# Given task
Retype each line exactly. Skip images.

─── Exercise materials

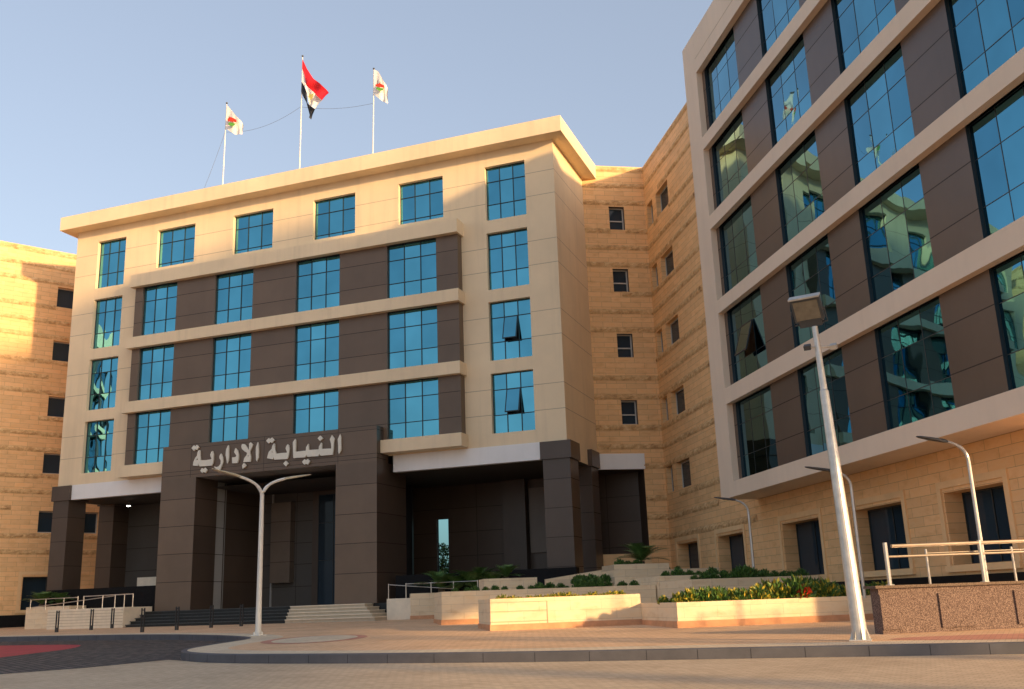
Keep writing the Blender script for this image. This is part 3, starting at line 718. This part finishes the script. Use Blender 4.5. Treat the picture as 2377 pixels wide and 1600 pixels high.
gr.box(6.24, 6.265, 31.585, 31.61, .5, 1.2, 'cream_joint')
gr.build('groove', bpy.data.objects['stone_planter'])
planter('stone_planter', 9.3, 17.1, 28.0, 34.9, 1.03, 'long low cream planter full of yellow and green shrubs behind the lamp post')
planter('terrace_wall', 12.25, 17.1, 35.0, 38.8, 1.77, 'cream terrace wall with dark shrubs right of centre, behind the flower bed', cat='terrace wall', base=False)
planter('terrace_wall', 3.64, 12.2, 39.2, 42.6, 1.68, 'long cream terrace wall behind the sunlit grooved planter', cat='terrace wall')
planter('terrace_planter', 5.8, 8.1, 42.9, 44.6, 2.2, 'small raised planter holding a sago palm before the dark plinth', base=False)
planter('terrace_planter', 9.9, 11.45, 43.0, 44.6, 1.92, 'small low terrace box with a dense round shrub patch', base=False)
planter('terrace_planter', 11.5, 14.0, 42.8, 44.9, 2.63, 'tallest cream terrace box, topped by a spreading palm near the stone corner', base=False)
planter('terrace_wall', 14.1, 17.0, 44.7, 47.5, 2.42, 'plain cream terrace wall under the first ground floor windows', cat='terrace wall', base=False)
planter('terrace_wall', 12.25, 17.1, 38.85, 42.7, 2.0, 'low terrace wall hidden behind dark shrubs beside the arm lamps', cat='terrace wall', base=False)
sw_ = MB(TB)
sw_.face([(8.9,45.0,.5),(13.2,45.0,.5),(13.2,45.0,2.62),(11.8,45.0,2.52),(8.9,45.0,2.15)], 'planter_stone_B')
sw_.face([(8.9,45.0,2.15),(11.8,45.0,2.52),(11.8,45.3,2.52),(8.9,45.3,2.15)], 'planter_stone_B'); sw_.face([(11.8,45.0,2.52),(13.2,45.0,2.62),(13.2,45.3,2.62),(11.8,45.3,2.52)], 'planter_stone_B')
sw_.face([(8.9,45.3,.5),(8.9,45.0,.5),(8.9,45.0,2.15),(8.9,45.3,2.15)], 'planter_stone_B'); sw_.face([(13.2,45.3,.5),(8.9,45.3,.5),(8.9,45.3,2.15),(11.8,45.3,2.52),(13.2,45.3,2.62)], 'planter_stone_B')
tag(sw_.build('ramp_wall'), 'sloping cream ramp wall climbing toward the glass recess', 'ramp wall')
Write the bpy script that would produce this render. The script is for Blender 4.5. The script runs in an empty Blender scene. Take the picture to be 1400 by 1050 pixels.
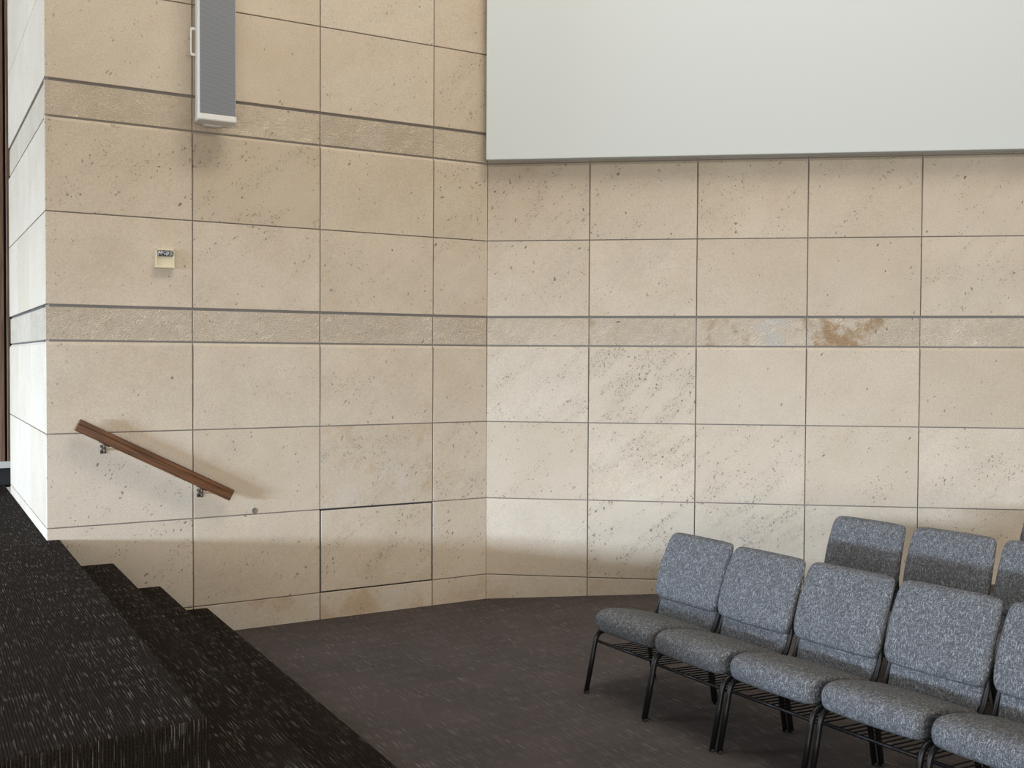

──────

# Answer to this problem
Keep writing the Blender script for this image. This is part 3, starting at line 718. This part finishes the script. Use Blender 4.5. Treat the picture as 2377 pixels wide and 1600 pixels high.
gr.box(6.24, 6.265, 31.585, 31.61, .5, 1.2, 'cream_joint')
gr.build('groove', bpy.data.objects['stone_planter'])
planter('stone_planter', 9.3, 17.1, 28.0, 34.9, 1.03, 'long low cream planter full of yellow and green shrubs behind the lamp post')
planter('terrace_wall', 12.25, 17.1, 35.0, 38.8, 1.77, 'cream terrace wall with dark shrubs right of centre, behind the flower bed', cat='terrace wall', base=False)
planter('terrace_wall', 3.64, 12.2, 39.2, 42.6, 1.68, 'long cream terrace wall behind the sunlit grooved planter', cat='terrace wall')
planter('terrace_planter', 5.8, 8.1, 42.9, 44.6, 2.2, 'small raised planter holding a sago palm before the dark plinth', base=False)
planter('terrace_planter', 9.9, 11.45, 43.0, 44.6, 1.92, 'small low terrace box with a dense round shrub patch', base=False)
planter('terrace_planter', 11.5, 14.0, 42.8, 44.9, 2.63, 'tallest cream terrace box, topped by a spreading palm near the stone corner', base=False)
planter('terrace_wall', 14.1, 17.0, 44.7, 47.5, 2.42, 'plain cream terrace wall under the first ground floor windows', cat='terrace wall', base=False)
planter('terrace_wall', 12.25, 17.1, 38.85, 42.7, 2.0, 'low terrace wall hidden behind dark shrubs beside the arm lamps', cat='terrace wall', base=False)
sw_ = MB(TB)
sw_.face([(8.9,45.0,.5),(13.2,45.0,.5),(13.2,45.0,2.62),(11.8,45.0,2.52),(8.9,45.0,2.15)], 'planter_stone_B')
sw_.face([(8.9,45.0,2.15),(11.8,45.0,2.52),(11.8,45.3,2.52),(8.9,45.3,2.15)], 'planter_stone_B'); sw_.face([(11.8,45.0,2.52),(13.2,45.0,2.62),(13.2,45.3,2.62),(11.8,45.3,2.52)], 'planter_stone_B')
sw_.face([(8.9,45.3,.5),(8.9,45.0,.5),(8.9,45.0,2.15),(8.9,45.3,2.15)], 'planter_stone_B'); sw_.face([(13.2,45.3,.5),(8.9,45.3,.5),(8.9,45.3,2.15),(11.8,45.3,2.52),(13.2,45.3,2.62)], 'planter_stone_B')
tag(sw_.build('ramp_wall'), 'sloping cream ramp wall climbing toward the glass recess', 'ramp wall')
Write the bpy script that would produce this render. The script is for Blender 4.5. The script runs in an empty Blender scene. Take the picture to be 1400 by 1050 pixels.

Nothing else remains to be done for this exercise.